Because the Church teaches us it’s not okay. Pope Benedict addressed the issue of pornography and erotic literature saying, “A relationship that does not take into account the fact that a man and a woman have the same dignity represents a serious lack of humanity . . . The moment has come to energetically halt the widespread distribution of material with an erotic and pornographic content, including through the internet in particular.”

Because lustful thoughts lead to lustful actions. Pope Benedict and Blessed John Paul II both understood that erotic words and images (like in Fifty Shades of Grey) create lustful thoughts in us. Those lustful thoughts don’t just end there; they cause in us physical reactions which end in lustful actions. Even St. Augustine struggled with this disordered and vicious pattern in his own life. After his conversion he wrote about his struggles with lust saying, ‘Lust indulged became habit, and habit unresisted became necessity.’

If you want to live a virtuous life, you have to be vigilant about it. Evil only needs to find a tiny little chink in your armor of holiness to begin to work. Don’t let these books crack open your virtue and start you down the vicious cycle of self-gratification and lust. Avoid these books, this author, and authors like her (V.C. Andrews comes to mind).

A woman by the name of Selena Sarnes has written a Biblical response to Fifty Shades of Grey

fifty shades of black and white

According to Wikipedia:

Fifty Shades of Grey is a 2011 erotic romance novel by British author E. L. James. It is the first installment in the Fifty Shades trilogy that traces the deepening relationship between a college graduate, Anastasia Steele, and a young business magnate, Christian Grey.
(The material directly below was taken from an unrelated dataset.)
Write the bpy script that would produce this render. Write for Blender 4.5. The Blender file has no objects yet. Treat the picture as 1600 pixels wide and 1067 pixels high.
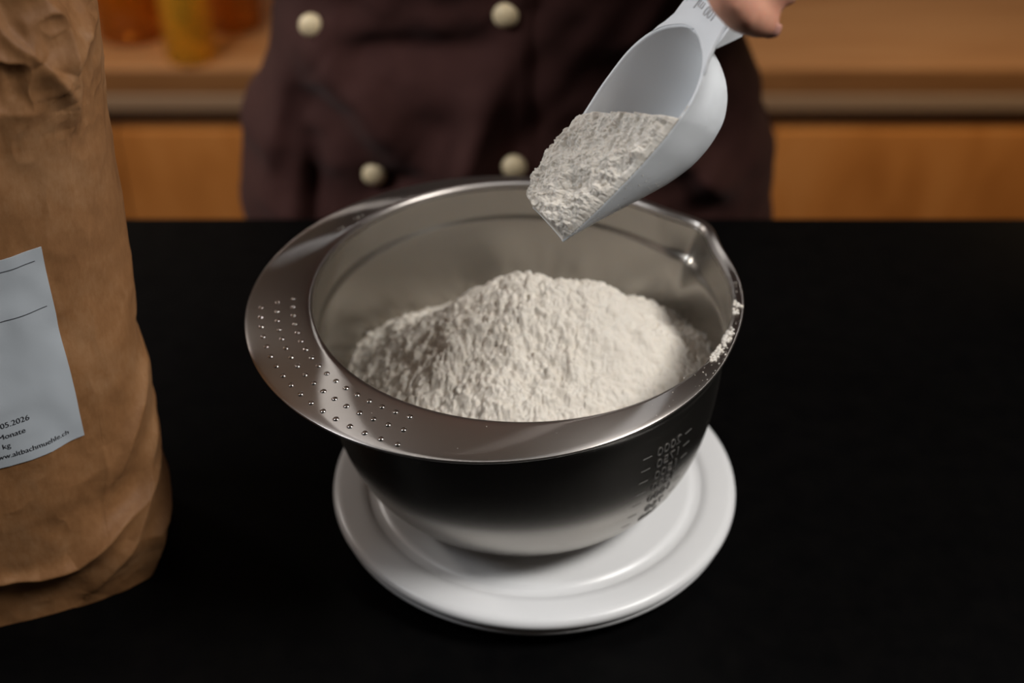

It is notable for its explicitly erotic scenes featuring elements of sexual practices involving bondage/discipline, dominance/submission, and sadism/masochism (BDSM). Originally self-published as an ebook and a print-on-demand,publishing rights were acquired by Vintage Books in March 2012.

The second and third volumes, Fifty Shades Darker and Fifty Shades Freed, were published in 2012. Fifty Shades of Grey has topped best-seller lists around the world, including those of the United Kingdom and the United States. The series has sold over 100 million copies worldwide and been translated into 52 languages, and set a record in the United Kingdom as the fastest-selling paperback of all time.